Szulik: Oh, I think that's happening rapidly. Look at the number of devices that are coming out. We released a device with Ericsson called the Web Pad, that was able to be brought to market at a much more rapid rate using open source and Red Hat software development expertise. That will be a commercially available product. The number of applications when we went public, commercial software applications that ran on Red Hat Linux, were less than 50 on August 11, 1999. Now, there are over 6000 applications and growing by the hour running on the Red Hat Linux platform. So, I definitely think you'll find it in the consumer market.

Gardner: How does the world look differently in five years if Red Hat succeeds?

Szulik: First and foremost the benefit will be in the hands of the consumer. You'll be able to have more choices, seeing more innovative products at the lowest possible price because of the very collaborative nature of software development being able to bring solutions to market at a lower price for the consumer.
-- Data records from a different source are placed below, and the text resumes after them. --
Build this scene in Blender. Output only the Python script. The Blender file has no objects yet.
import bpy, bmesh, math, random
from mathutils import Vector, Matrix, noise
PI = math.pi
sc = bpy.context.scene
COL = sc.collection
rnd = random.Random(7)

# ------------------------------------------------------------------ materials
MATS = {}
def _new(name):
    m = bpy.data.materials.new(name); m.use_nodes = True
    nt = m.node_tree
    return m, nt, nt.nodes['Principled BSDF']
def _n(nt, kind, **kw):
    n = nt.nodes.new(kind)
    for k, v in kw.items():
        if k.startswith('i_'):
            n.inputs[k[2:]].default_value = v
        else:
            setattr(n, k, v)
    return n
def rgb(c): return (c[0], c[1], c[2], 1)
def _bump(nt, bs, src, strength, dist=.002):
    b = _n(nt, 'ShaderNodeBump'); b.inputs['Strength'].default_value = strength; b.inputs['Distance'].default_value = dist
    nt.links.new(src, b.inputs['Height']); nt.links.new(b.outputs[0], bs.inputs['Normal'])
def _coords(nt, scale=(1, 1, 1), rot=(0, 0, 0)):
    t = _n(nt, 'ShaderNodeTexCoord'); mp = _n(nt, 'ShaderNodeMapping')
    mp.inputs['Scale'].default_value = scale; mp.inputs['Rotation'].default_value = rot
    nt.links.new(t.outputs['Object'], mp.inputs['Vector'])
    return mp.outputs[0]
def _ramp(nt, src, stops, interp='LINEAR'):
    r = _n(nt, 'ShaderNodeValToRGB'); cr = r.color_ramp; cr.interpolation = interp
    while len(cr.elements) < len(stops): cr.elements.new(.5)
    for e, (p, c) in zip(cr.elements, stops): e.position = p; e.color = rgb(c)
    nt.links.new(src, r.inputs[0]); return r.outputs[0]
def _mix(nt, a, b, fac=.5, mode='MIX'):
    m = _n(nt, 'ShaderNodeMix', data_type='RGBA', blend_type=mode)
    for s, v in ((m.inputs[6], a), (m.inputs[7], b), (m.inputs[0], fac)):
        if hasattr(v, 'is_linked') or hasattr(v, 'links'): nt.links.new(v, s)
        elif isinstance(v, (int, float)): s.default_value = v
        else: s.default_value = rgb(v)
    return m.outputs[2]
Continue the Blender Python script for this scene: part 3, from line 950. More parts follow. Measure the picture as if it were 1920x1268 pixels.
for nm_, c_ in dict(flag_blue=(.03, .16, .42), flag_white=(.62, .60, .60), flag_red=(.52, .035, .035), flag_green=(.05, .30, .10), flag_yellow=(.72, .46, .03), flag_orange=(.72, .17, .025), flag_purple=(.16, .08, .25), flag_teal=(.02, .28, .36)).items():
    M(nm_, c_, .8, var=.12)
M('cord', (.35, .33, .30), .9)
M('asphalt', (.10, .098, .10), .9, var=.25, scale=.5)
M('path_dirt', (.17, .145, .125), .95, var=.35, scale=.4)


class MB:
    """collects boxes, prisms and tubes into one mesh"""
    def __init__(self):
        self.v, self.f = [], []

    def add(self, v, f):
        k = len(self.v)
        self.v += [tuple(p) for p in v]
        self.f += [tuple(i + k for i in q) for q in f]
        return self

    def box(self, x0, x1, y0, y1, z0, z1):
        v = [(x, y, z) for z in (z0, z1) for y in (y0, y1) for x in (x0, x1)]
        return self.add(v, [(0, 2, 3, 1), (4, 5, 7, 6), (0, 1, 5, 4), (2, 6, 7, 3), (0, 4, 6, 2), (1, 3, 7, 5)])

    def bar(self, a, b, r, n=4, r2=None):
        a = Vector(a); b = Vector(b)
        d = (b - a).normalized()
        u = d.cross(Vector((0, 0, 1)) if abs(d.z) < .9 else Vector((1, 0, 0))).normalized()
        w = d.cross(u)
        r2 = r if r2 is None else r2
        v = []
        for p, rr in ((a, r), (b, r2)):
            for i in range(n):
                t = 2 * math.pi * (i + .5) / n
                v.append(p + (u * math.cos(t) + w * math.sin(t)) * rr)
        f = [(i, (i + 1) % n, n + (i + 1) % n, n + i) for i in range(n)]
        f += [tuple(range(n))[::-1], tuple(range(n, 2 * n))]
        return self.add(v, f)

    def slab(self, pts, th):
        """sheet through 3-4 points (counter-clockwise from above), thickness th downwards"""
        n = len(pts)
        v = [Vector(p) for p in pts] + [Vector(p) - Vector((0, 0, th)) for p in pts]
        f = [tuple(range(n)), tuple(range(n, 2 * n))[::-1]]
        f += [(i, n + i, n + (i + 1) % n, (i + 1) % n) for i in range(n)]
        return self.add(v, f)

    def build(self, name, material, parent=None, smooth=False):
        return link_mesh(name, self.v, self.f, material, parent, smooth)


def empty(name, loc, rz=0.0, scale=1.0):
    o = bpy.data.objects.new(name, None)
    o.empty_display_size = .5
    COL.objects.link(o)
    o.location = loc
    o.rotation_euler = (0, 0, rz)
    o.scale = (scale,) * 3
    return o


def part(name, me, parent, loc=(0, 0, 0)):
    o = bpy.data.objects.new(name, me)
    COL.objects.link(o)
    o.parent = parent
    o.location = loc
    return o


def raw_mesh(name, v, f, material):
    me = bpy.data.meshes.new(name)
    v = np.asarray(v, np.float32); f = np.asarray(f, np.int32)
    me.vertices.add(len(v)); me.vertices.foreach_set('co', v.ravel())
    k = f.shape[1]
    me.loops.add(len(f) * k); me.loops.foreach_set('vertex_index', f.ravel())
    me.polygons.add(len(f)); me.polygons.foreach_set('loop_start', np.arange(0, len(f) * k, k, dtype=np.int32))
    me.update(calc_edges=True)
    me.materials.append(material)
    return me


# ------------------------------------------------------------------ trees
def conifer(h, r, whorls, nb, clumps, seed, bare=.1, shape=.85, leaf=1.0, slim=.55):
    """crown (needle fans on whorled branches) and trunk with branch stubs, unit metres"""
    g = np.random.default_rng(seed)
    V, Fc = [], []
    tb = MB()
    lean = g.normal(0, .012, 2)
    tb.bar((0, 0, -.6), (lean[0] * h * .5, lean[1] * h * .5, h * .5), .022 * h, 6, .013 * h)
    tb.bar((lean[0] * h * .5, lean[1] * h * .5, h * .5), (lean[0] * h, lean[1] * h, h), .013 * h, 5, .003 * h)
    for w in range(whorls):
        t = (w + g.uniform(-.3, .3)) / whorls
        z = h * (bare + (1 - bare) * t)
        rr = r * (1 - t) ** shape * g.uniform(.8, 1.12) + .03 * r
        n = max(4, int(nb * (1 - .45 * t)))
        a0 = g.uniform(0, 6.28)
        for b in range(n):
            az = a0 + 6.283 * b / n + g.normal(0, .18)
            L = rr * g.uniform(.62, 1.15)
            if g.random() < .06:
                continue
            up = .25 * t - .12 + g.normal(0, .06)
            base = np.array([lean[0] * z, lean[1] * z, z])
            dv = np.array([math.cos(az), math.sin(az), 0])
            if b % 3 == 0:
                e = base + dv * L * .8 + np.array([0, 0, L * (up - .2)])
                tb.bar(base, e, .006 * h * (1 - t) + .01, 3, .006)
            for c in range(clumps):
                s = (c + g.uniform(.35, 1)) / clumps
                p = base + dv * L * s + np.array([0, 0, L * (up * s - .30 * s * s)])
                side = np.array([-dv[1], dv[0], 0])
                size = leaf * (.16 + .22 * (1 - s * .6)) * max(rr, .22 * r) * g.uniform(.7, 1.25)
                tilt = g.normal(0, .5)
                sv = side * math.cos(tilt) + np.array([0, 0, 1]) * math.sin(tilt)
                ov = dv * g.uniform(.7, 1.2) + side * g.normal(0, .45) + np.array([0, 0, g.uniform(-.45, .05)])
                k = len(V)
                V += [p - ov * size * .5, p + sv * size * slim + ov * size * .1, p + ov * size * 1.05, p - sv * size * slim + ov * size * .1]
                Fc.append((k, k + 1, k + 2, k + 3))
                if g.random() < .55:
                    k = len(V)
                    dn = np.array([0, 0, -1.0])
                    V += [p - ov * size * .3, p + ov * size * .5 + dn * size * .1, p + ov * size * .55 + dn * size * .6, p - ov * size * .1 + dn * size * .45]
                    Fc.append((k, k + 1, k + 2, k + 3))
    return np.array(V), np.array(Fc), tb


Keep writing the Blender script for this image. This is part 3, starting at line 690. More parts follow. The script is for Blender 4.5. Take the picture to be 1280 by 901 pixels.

So, that's number one. I think you'll see more reliable and more competitive products because you'll have a (wider) choice of offerings than currently exists today. Bob Young (Red Hat Chairman) uses the wonderful metaphor: Would you buy a car today with the hood-welded shut? Which is really what your sole option is today. So, increasingly we'll see better performing products at a lower price.

Gardner: I'm wondering, you probably can't answer this, when am I going to install Red Hat Linux on my machine?

Szulik: What's taking you so long?

Gardner: I haven't felt motivated yet as a consumer, and I think of myself as an average computer user, a guy who likes to click around and is interested by new technologies. But there hasn't been that epiphany, that driving reason, to install Red Hat Linux.

Szulik: Well, I don't know your computer use patterns, but I'm sure you're like many conventional users. The system crashes and other negative activities of existing proprietary systems have moved a lot of people over to Linux into Red Hat. I think our most recent release of Red Hat 7 -- I think if you look at the improvements of this technology both in usability and commercial use for people like yourself, it's improved exponentially from what it was a year ago. So, you should try it in the retail stores.

Gardner: Okay, let me close by asking a simple question: Heading forward, what number do I, as an investor, need to follow to measure Red Hat's success?

Szulik: The sole number?

Gardner: If there were just one, or you can throw two at me, if you like.

Szulik: Well, I think clearly to measure our success there are two or three very important metrics. One is certainly application availability because people don't buy operating systems in related infrastructure technology; they buy solutions to business problems. So, you want to clearly measure the rate of acceptance by application developers moving their software over to Red Hat Linux. That's an important metric. I think secondly you want to continue to focus on our path-to-profitability. We think we've got an exceptional management team of people here, so our ability to get the company profitable will be a measure of our ability to manage cost and grow revenue. And certainly the top line will be a good indicator of commercial acceptance of our solutions set.